McGwinn Village thus gave way to Wiggins Point and under that name became a well know stop for wagon trains bound for Joliet.  At one time, 16 roads (trails would more apt) radiated outward from Wiggins Point.  Sometime after Wiggins' death in 1838 the settlers who had followed him here decided that Centerville would be a more appropriate name.  Later still when the Merrill brothers (Dudley and William Merrill) made their imprint on community life, Centerville became Merrillville.

Other settlements had been mushrooming on the former hunting grounds of the Potawatomi's and were given names such as Deep River and Turkey Creek (from the waterways they bordered), Ainsworth, Lottaville, and Rexville.  At one time Lottaville was a U.S. Post Office address.  In 1848, all of these settlements, including Merrillville, were collected under the name of Ross Township. 

In 1971 the designation of Merrillville was applied to everything including the former Ross Township.  So, the name applies to two different entities: the whole amalgamation of settlements and to a specific part of that union, namely to one settlement that originated as McGwinn Village.  Thus, when the reader encounters Turkey Creek, for example, he should properly regard it as a section of present day Merrillville or alternatively as a sister settlement of the former use of Merrillville.

Also in 1971, Merrillville officially became a town under Indiana state statue.  The incorporation was voted on by the most of the residents of Ross Township that lived within a certain boundary line that our founding fathers configured. This is why some parts, although not much, of Ross Township are still located in neighboring cities like Hobart and Crown Point.  You see, those cities already existed and those parts of Ross Township could not be incorporated into Merrillville when it became an official town. 

Today, Merrillville enjoys great diversity in housing, residents, and culture.  It is rich with business districts that support the 35,000 residents and 12,000 individual households.  It is estimated that during any given weekday, the population of Merrillville grows to over 100,000 due to shoppers and workers throughout the town.  Merrillville has become the crossroads of the county as it has the popular I-65 that runs through most of the town as well as the U.S. Route 30.  The main north/south arteries are Broadway Street (Route 53) and Taft Street. 

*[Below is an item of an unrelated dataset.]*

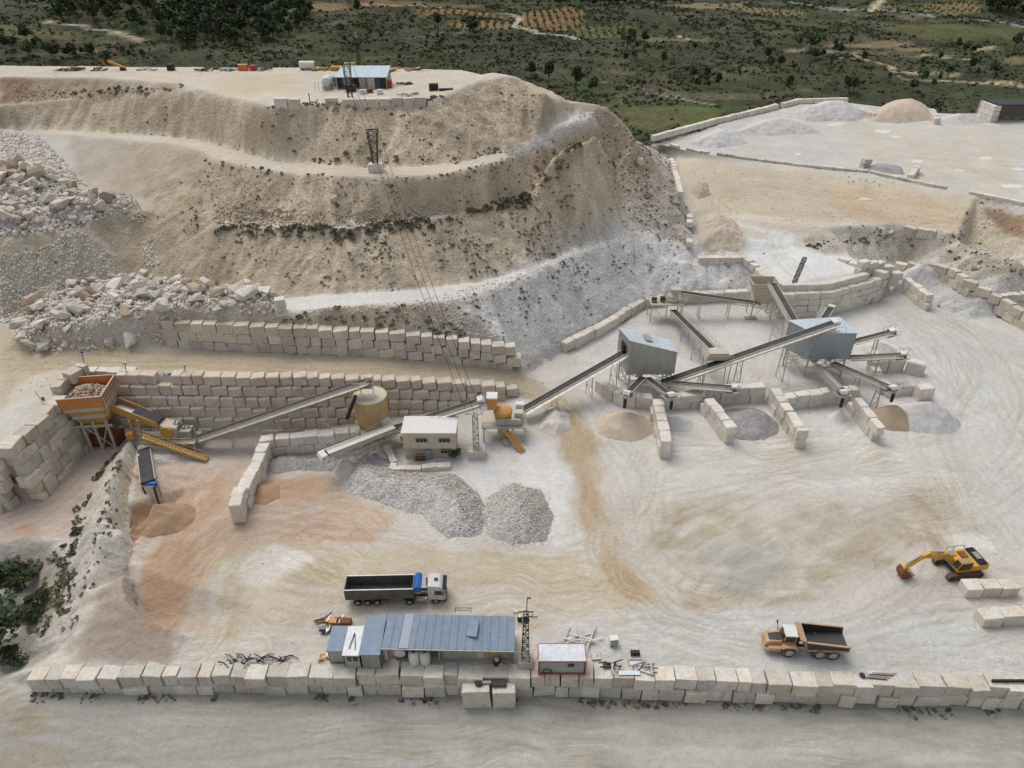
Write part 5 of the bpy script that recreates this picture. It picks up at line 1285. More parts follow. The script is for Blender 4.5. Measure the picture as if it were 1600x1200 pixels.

Merrillville is supported by many support services that are highlighted throughout this website.  Most of this information was supplied by the Ross Township Historical Society located at 13 West 73rd Avenue that just happens to be an old Merrillville school that was later converted into the first Merrillville Town Hall before moving to its current location at 7820 Broadway.  The current Town Hall was a former Tepe's Department Store and Catalog Showroom.  The Town Council was able to triple the space that it was crunched in at the old location and then donated the old building to the Historical Society.  The Town's Public Works department is still located behind and next to the old town hall.